Und doch, es ist auch traurig – wenn auch auf ganz andere Art und Weise – dass anno 2018 Flüchtlinge mit Messern auf Stadtfesten rumlaufen, dass es Übergriffe gibt wie in Köln oder anderswo. Es ist traurig und beschämend und einer (vermeintlich) aufgeklärten Gesellschaft nicht würdig, dass es zunehmend Leute gibt, die der Ansicht sind, eine Frau hätte nicht die gleichen Rechte wie ein Mann (worin sich manch Flüchtling mit denen von rechts heimlich die Hand gibt). Aber man muss ja nur mal in die Leipziger Roscherstraße gehen, um zu sehen, wie viele Flüchtlinge die dortige Moschee als eine Art “Heimatort” betrachten, obwohl und zum Teil wohl auch gerade weil dort alles gelehrt wird nur nicht Friede, Tolernanz und Gleichberechtigung. Aber dazu liest man zu selten etwas – nur auf den einschlägigen rechtskonservativen Seiten, aber das ist (mir) zu wenig.

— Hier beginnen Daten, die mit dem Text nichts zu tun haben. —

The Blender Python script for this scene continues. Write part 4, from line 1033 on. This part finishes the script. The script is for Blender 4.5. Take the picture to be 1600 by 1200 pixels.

Kurzum: Es ist traurig, dass die Irrationalitäten, der Religionswahn, die Geschichtsvergessenheiten und der Unwillen oder die Unfähigkeit, irgendetwas zu verstehen, dass all diese so stark sind, dass sie nicht nur gewalttätiges Handeln befeuern, sondern zunehmend auch akzeptiert werden, links wie rechts, von “Einheimischen” wie von “Fremden”. Aber es sind nämlich nicht nur die Irrationalitäten und Ängste einiger tausend Sachsen, die demonstrieren, sondern auch jener, die zu uns kommen. Davor die Augen zu verschließen wäre fatal. Die Wertediskussion muss alle betreffen und auch für alle gelten. Immer nur die Neuen Rechten zu kritisieren ist zu wenig, so berechtigt diese Kritik auch ist. Es ist schlichtweg zu billig in diesen aufgeheizten Zeiten, wo jedes Verbrechen die Gemeinschaft teuer zu stehen kommen kann.